日本のロック史上に燦然と輝く3ピースが生まれて消えるまでの17年間に何が起きていたのか? ジョニー吉長、ルイズルイス加部が天に召されたいま、残されたひとりが語る黄金の日々。これが最初で最後! 2時間にわたる独白をノーカットでお届けする。(文春ムック「竹中尚人責任編集 ロックとギターをめぐる冒険」より。後編はこちら)
衝撃を受けたジョニー吉長の「イエロー」
ミュージシャンとしての自分のキャリアを振り返ってみると、Johnny, Louis & Char(以下JL&C)とピンククラウドで追究していた表現というのは、少しばかり特殊だったのかもしれない。
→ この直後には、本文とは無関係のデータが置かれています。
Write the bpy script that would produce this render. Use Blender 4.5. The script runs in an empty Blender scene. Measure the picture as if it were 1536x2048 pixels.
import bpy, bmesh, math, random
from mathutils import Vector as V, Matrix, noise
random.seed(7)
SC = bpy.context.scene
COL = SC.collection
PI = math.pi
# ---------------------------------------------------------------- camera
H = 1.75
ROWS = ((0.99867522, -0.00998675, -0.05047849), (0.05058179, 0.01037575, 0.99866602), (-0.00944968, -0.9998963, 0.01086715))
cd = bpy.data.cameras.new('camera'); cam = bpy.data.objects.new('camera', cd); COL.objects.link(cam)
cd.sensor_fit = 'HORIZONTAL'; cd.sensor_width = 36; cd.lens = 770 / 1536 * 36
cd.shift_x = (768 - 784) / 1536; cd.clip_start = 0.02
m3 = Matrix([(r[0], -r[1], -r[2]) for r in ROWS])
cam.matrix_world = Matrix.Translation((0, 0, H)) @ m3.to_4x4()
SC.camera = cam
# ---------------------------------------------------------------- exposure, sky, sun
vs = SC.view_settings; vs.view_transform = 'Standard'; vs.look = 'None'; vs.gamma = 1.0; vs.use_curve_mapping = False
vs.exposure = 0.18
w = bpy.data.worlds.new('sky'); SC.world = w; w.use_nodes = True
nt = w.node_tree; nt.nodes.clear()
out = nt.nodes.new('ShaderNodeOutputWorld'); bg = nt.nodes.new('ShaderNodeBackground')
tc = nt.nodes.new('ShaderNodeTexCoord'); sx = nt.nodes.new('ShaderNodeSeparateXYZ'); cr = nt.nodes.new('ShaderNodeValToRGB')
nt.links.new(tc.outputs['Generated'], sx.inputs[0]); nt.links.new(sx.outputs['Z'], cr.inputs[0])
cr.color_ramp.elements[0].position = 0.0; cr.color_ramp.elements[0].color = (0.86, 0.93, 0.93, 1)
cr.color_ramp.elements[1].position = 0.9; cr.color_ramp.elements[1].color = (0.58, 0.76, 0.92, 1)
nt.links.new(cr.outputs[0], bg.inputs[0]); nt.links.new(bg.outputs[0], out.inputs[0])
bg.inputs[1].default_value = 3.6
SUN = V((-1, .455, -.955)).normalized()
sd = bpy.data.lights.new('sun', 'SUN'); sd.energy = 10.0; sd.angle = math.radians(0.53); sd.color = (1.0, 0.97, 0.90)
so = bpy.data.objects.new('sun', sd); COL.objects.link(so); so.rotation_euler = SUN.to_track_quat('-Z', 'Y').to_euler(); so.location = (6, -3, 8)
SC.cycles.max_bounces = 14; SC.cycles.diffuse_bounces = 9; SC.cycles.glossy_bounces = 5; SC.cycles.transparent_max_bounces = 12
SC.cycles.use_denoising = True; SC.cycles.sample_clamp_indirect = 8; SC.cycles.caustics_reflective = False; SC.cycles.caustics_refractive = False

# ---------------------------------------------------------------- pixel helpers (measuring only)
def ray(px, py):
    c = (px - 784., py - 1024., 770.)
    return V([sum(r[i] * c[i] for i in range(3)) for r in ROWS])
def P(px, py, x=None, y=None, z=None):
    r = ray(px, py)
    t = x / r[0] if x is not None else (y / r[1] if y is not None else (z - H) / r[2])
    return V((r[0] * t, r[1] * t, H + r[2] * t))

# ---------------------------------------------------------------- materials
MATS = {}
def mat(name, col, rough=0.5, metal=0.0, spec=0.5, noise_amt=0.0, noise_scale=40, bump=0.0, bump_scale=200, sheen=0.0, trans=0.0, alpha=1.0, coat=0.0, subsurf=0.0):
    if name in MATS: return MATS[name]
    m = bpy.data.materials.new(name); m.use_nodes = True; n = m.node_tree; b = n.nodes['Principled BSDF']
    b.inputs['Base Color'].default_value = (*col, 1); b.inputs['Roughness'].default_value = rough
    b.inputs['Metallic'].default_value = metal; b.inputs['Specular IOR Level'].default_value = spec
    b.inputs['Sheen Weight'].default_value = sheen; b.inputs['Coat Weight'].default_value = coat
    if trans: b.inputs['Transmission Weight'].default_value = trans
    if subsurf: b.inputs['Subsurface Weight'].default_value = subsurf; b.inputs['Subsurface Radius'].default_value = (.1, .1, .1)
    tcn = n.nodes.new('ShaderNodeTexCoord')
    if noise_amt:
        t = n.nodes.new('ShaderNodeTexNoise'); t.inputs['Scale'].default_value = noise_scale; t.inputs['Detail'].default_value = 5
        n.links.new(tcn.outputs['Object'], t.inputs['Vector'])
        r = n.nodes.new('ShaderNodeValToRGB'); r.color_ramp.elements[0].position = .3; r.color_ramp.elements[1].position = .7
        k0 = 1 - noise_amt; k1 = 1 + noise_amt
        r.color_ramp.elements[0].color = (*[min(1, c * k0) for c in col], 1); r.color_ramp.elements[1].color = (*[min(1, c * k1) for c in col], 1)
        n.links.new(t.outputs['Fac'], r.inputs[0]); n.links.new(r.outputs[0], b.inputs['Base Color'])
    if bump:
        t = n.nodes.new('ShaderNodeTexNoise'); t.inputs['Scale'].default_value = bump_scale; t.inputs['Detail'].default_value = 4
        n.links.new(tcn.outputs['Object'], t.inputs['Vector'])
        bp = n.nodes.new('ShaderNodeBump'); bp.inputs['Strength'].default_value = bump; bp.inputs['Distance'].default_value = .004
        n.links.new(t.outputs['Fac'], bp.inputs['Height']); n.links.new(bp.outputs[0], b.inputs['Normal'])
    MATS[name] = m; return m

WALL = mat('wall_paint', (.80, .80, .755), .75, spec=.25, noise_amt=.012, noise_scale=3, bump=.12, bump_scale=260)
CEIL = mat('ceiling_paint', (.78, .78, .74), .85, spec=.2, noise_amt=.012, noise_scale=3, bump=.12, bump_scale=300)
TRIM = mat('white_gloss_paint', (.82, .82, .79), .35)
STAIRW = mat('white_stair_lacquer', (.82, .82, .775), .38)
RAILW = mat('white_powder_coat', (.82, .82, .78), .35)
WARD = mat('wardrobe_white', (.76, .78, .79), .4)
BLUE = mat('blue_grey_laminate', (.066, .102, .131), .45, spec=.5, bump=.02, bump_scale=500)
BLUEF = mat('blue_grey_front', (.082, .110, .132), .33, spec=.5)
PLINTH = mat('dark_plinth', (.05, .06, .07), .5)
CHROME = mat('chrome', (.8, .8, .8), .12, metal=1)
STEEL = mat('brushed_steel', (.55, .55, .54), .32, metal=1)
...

いま聴いても、トリオ・バンドが創り出したとは思えないアンサンブルだと感じるし、もはや“JL&C”としか形容できないような、ファンクもプログレもハードロックも飲み込んだ独特な世界。プリミティブで、モダンで、先鋭的な実験性も兼ね備えていて、日本というマーケットだけにとどまらない可能性を持っていたバンドだったと思う。
マーちゃん(ルイズルイス加部)のことを初めて知ったのは……子供の頃に観た『ヤング720』。朝のTV番組なのに、ザ・ゴールデン・カップスがレッド・ツェッペリンの「コミュニケーション・ブレイクダウン」を演奏していて、俺は驚きのあまり自分の目を疑ったよ。学校に行っても、その衝撃と感動と分かち合える奴がいなくて、もどかしかったことを今でも覚えている。本人と直接話したのはいつだったかもう覚えていないけど、都内のデパートでやっていたカップスのコンサートを観に行った時、会場の前で裸にオーバーオール姿のマーちゃんに声をかけられたことがあるから……おそらくデビューする前にはどこかで出会っていたんだろうな。
ゴダイゴが羨ましかった理由
ジョニー(吉長)は、イエローというバンドで活動していた時に赤坂のMUGENという本場のR&Bバンドしか出られないクラブに出演していて、フロアにいる大勢の黒人に対して「なんとしても踊らせてやる!」と勝負している姿に衝撃を受けた。俺以外の客は全員外国人。ある意味、「海外で勝負している日本のバンド」のようだったね。もし自分がバンドを組むなら「こういう人と一緒にやりたい」と強く思ったよ。実際、俺がデビューする前に「一緒にやろう」とジョニーを誘ったんだけど、ちょうどジョー(山中)とやるバンドでアメリカに行ってしまうタイミングと重なってしまい「残念だけど今はできない」と断られてしまったんだ。